I left a long post about what to do and see in poperinge – gone like the wind – but the Uppper Room in TH is worth the visit alone………
So I have heard. One day, Morag.
I am trying to find the grave of my great uncle according to CWCG he is in 11 b 10
AT HOUPLINES COMMUNAL CEMETARY EXTENTION yet his date of death is listed
As 25 november 1915 Thomas Turnbull regiment durham light infantry service
No 23979
Are you able to give me anymore information on this your photos are of great interest
Thank you
Hello Joyce. A couple of pictures before the two black & white photos there are two small photos side-by-side. Click on the left one. Your Great Uncle is buried in the second row, which is Row B, furthest headstone to the right, which is No. 10. Hope that helps, and glad you found my site of interest.
Looking for the headstone of Joseph Hobson KIA 14 March 1915
A very interesting post. Those ‘truce’ photographs are truly remarkable! Fascinating to see.
Well done for spotting the fifth memorial stone, I think the folks down at the CWGC need some maths tuition lol.
There are also the graves of a father and son in this cemetery, buried just one grave apart and killed within seven days of each other. Both originally buried in Houplines Old Military Cemetery, they we brought here in 1924-25.
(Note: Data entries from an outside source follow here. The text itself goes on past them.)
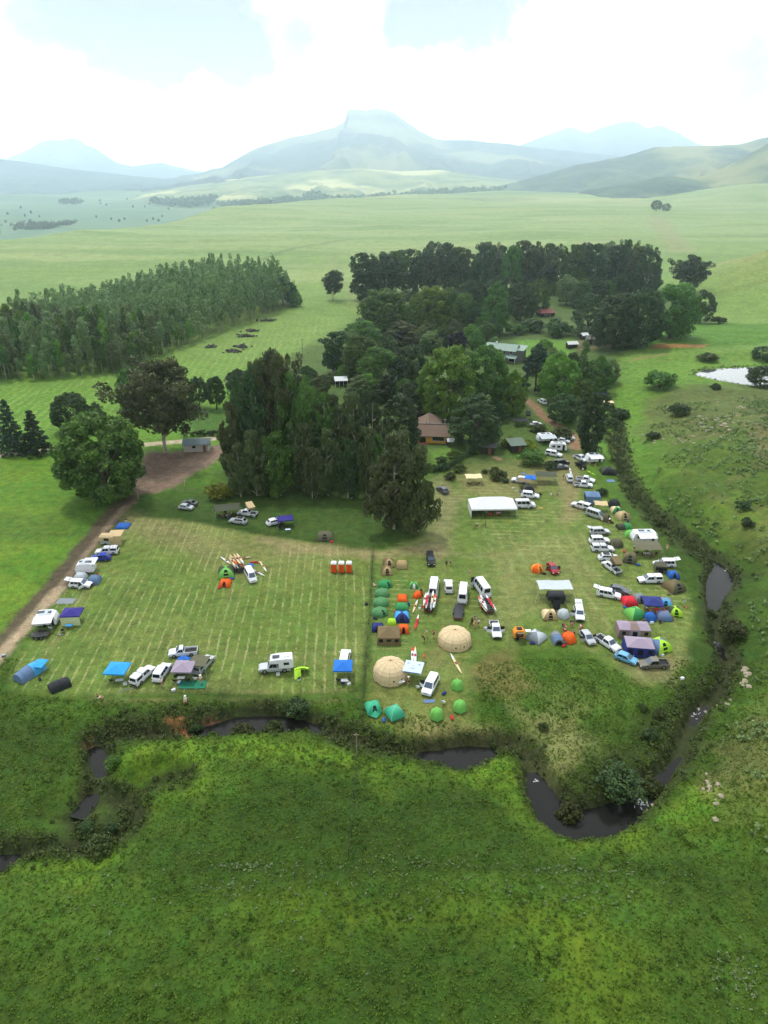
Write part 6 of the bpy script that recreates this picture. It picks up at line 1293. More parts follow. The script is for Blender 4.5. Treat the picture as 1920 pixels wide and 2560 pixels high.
# two dark huts at the top of the camp
for px, py, L_, W_, hd_, m, lab in ((1222, 1137, 4.4, 3.6, -14, 'rdark', 'dark timber hut with a dark roof and a plank ramp beside the hedge'), (1292, 1132, 4.6, 4.4, 10, 'dgreen', 'open sided hut with a dark green metal roof behind the bushes')):
    x, y, z = gp(px, py); y += W_ / 2; h_ = empty('timber_hut', (x, y, z), R(hd_)); tag(h_, lab, 'hut'); q = MB(); house_walls(q, L_ * .9, W_ * .85, 2.3); q.build('wall', BM['dwood'], h_); q = MB(); q.sheet([(-L_ / 2 - .3, -W_ / 2 - .4, 2.4), (L_ / 2 + .3, -W_ / 2 - .4, 2.4), (L_ / 2 + .3, W_ / 2 + .3, 3.1), (-L_ / 2 - .3, W_ / 2 + .3, 3.1)], .1); q.build('roof', BM[m], h_); opening(h_, 'door', (.6, -W_ * .425, 1.0), (.9, .1, 2.0), BM['door'])
x, y, z = gp(1243, 1150); q = MB()
for i in range(9): q.box((0, -1.6 + i * .36, .1 + .03 * i), (2.0, .32, .05))
o = q.build('plank_ramp', P_['wood']); o.location = (x, y + .8, z); o.rotation_euler = (0, 0, R(35)); tag(o, 'pale plank ramp leading down from the dark timber hut', 'ramp')
# stone barn, small roofs on the right
x, y, z = gp(1492, 862); y += 3; h_ = empty('stone_barn', (x, y, z), R(-5)); tag(h_, 'long low stone barn with a dark roof under the massive trees', 'barn'); q = MB(); house_walls(q, 9, 5, 2.6, 1.0); q.build('wall', BM['stone'], h_); q = MB(); gable(q, 0, 0, 9, 5, 2.6, 1.2, .4); q.build('roof', BM['rdark'], h_)
for wx in (-2.6, .2, 2.8): opening(h_, 'door', (wx, -2.5, 1.0), (1.3, .1, 2.0), BM['dwood'])
for px, py, L_, lab in ((1431, 872, 5, 'small white roofed lean-to among the garden shrubs'), (1462, 850, 3, 'little white roofed outhouse left of the stone barn'), (1056, 1048, 8, 'low thatched outbuilding half hidden behind the thatched house')):
    x, y, z = gp(px, py); y += 2; h_ = empty('outbuilding', (x, y, z), R(12)); tag(h_, lab, 'outbuilding'); m = BM['thatch'] if 'thatched' in lab.split('behind')[0] else BM['rwhite']; q = MB(); house_walls(q, L_ * .9, 3, 2.2); q.build('wall', BM['dwood'], h_); q = MB(); gable(q, 0, 0, L_, 3.4, 2.2, 1.0, .3); q.build('roof', m, h_)
x, y, z = gp(1127, 1118); h_ = empty('thatched_shelter', (x, y + 1, z)); tag(h_, 'tiny pale roofed shelter on the lawn right of the thatched house', 'shelter'); q = MB(); gable(q, 0, 0, 2.0, 2.0, 1.9, .7, .2); q.build('roof', BM['rwhite'], h_)
for a in (-.9, .9):
    for b_ in (-.9, .9): q = MB(); q.box((a, b_, 1.0), (.1, .1, 2)); q.build('post', BM['dwood'], h_)
# hedge
hp_ = [gp(a, b_) for a, b_ in ((1082, 1180), (1110, 1176), (1140, 1162), (1165, 1142), (1188, 1132))]; rgh = np.random.default_rng(77); C_ = []
for (x0, y0, z0), (x1, y1, z1) in zip(hp_[:-1], hp_[1:]):
    for _ in range(60): u = rgh.random(); C_.append((x0 * (1 - u) + x1 * u + rgh.uniform(-.6, .6), y0 * (1 - u) + y1 * u + rgh.uniform(-.6, .6), z0 + rgh.uniform(.3, 1.7)))
V, Fq, T = clumps(np.array(C_), .5, 24, .17, rgh); tag(link('hedge', np_mesh('hedge', V, Fq, tone=T, m=LM['dark'])), 'long clipped dark hedge curving below the lawn of the thatched house', 'hedge')
hp_ = [gp(a, b_) for a, b_ in ((455, 1092), (520, 1090), (575, 1088))]; C_ = []
for (x0, y0, z0), (x1, y1, z1) in zip(hp_[:-1], hp_[1:]):
    for _ in range(60): u = rgh.random(); C_.append((x0 * (1 - u) + x1 * u, y0 * (1 - u) + y1 * u + rgh.uniform(-.5, .5), z0 + rgh.uniform(.3, 1.8)))
V, Fq, T = clumps(np.array(C_), .5, 24, .17, rgh); tag(link('hedge', np_mesh('hedge', V, Fq, tone=T, m=LM['dark'])), 'straight dark hedge along the gravel road behind the cottage', 'hedge')
# ---- fences and poles
def fence(name, pxs, step, h, rails, m, label, r=.06, rr_=.035):
    P = [gp(*p)[:2] for p in pxs]; root = empty(name, (*P[0], tz(*P[0]))); o0 = Vector(root.location); tag(root, label, 'fence'); pts = []
    for a, b_ in zip(P[:-1], P[1:]):
        n = max(1, int(math.dist(a, b_) / step))
        for i in range(n): u = i / n; pts.append((a[0] * (1 - u) + b_[0] * u, a[1] * (1 - u) + b_[1] * u))
    pts.append(P[-1]); pts = [(x, y, tz(x, y)) for x, y in pts]
    for x, y, z in pts: q = MB(); q.tube(Vector((x, y, z - .3)) - o0, Vector((x + random.uniform(-.05, .05), y, z + h)) - o0, r, r * .85, 6); q.build('post', m, root)
    q = MB()
    for k in rails:
        for a, b_ in zip(pts[:-1], pts[1:]): q.tube(Vector((a[0], a[1], a[2] + h * k)) - o0, Vector((b_[0], b_[1], b_[2] + h * k)) - o0, rr_, n=5)
    q.build('rail', m, root); return root
WD = mat('grey_fence_wood', (142, 130, 112), .9, vary=.25)
fence('rail_fence', [(352, 1236), (395, 1232), (440, 1230), (492, 1231)], 2.4, 1.25, (.45, .9), WD, 'wooden post and rail fence across the bottom of the bare earth yard')
fence('rail_fence', [(462, 1226), (463, 1206), (474, 1198), (492, 1188)], 2.6, 1.25, (.5, .92), WD, 'short leaning rail fence curving up beside the yellow green bush')
fence('rail_fence', [(510, 1172), (525, 1158)], 2.2, 1.4, (.5, .92), WD, 'short stretch of rail fence at the edge of the bare earth yard')
fence('rail_fence', [(520, 1128), (545, 1118), (562, 1112)], 2.4, 1.2, (.5, .92), WD, 'rail fence right of the small cottage')
fence('wire_fence', [(934, 1372), (928, 1450), (922, 1560), (914, 1690), (905, 1800)], 5.0, 1.2, (.35, .65, .95), P_['dsteel'], 'thin wire fence in the uncut strip between the two mown fields', .05, .006)
fence('wire_fence', [(892, 1880), (884, 1990), (872, 2140)], 6.0, 1.3, (.4, .7, .95), P_['dsteel'], 'thin wire fence running down the near meadow from the stream', .045, .006)
q = MB(); x, y, z = gp(892, 1880); q.tube((0, 0, -.3), (0, 0, 4.2), .09, .07); q.box((0, 0, 3.9), (.8, .08, .08)); o = q.build('fence_pole', WD); o.location = (x, y, z); tag(o, 'tall pale pole on the near bank at the start of the meadow fence', 'pole')
x, y, z = gp(346, 1248); q = MB(); q.tube((0, 0, -.3), (0, 0, 5.2), .13, .11); o = q.build('gate_post', WD); o.location = (x, y, z); tag(o, 'tall wooden gate post at the bend of the dirt road', 'post')
x, y, z = gp(757, 893); o = empty('utility_pole', (x, y, z)); tag(o, 'slim wooden utility pole standing in the meadow', 'pole'); q = MB(); q.tube((0, 0, -.3), (0, 0, 8.5), .14, .10); q.build('pole', P_['wood'], o); q = MB(); q.box((0, 0, 8.0), (1.6, .1, .1)); q.build('crossarm', P_['wood'], o)
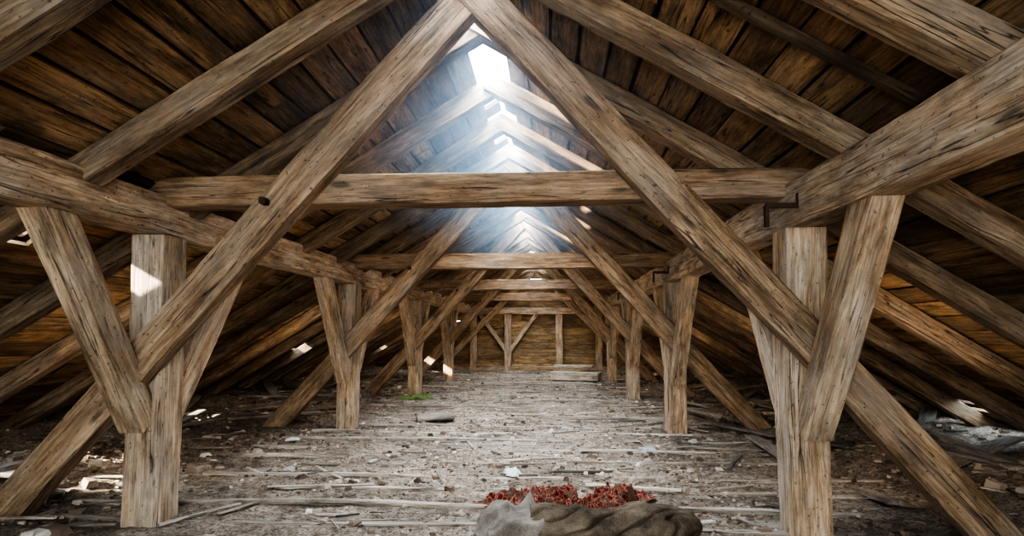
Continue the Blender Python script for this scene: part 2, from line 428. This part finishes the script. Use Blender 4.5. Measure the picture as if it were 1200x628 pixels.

Sgt H Bayley 1/5th Loyal North Lancashire KIA 7th Oct 1915 aged 22. II.A.31.
Company Sergeant Major T Bayley also of the 1/5th Loyal North Lancashire KIA 14th Oct 1915 aged 44. II.A.33.
I always wonder when I see dates of death of family members close together, and it is by no means uncommon, whether the death of the first had some bearing on the death of the second, and sometimes third. Also interesting that they were buried in the same order that they were exhumed, with another burial between them. One would think they might have chosen to bury them side by side, but perhaps that kind of sentimentality was not within the remit of the burial officer. I suppose it’s also possible that they didn’t realise at the time they were related.
This whole area is dear to my heart – when Baldrick & I explored the Nursery for the first time we met hardly anybody – the weather may have had something to do with it – and I always think of it as my patch, in a way, more than anywhere else. And its bleak and flat and geographically uninteresting, but so much happened in these fields…… Those ‘truce’ photos are now I think in the public domain but I found them in an original Queen’s photo album in the archives from where I scanned them myself. One wonders, bearing in mind the German taking photos, how many truce pics have either been lost since, or perhaps might surface, like these ones, one day.
I reckon you are right about fathers and sons or brothers – I have read of such instances (once he heard of his sons’ death, he didn’t care and just wanted to take out as many Germans as possible).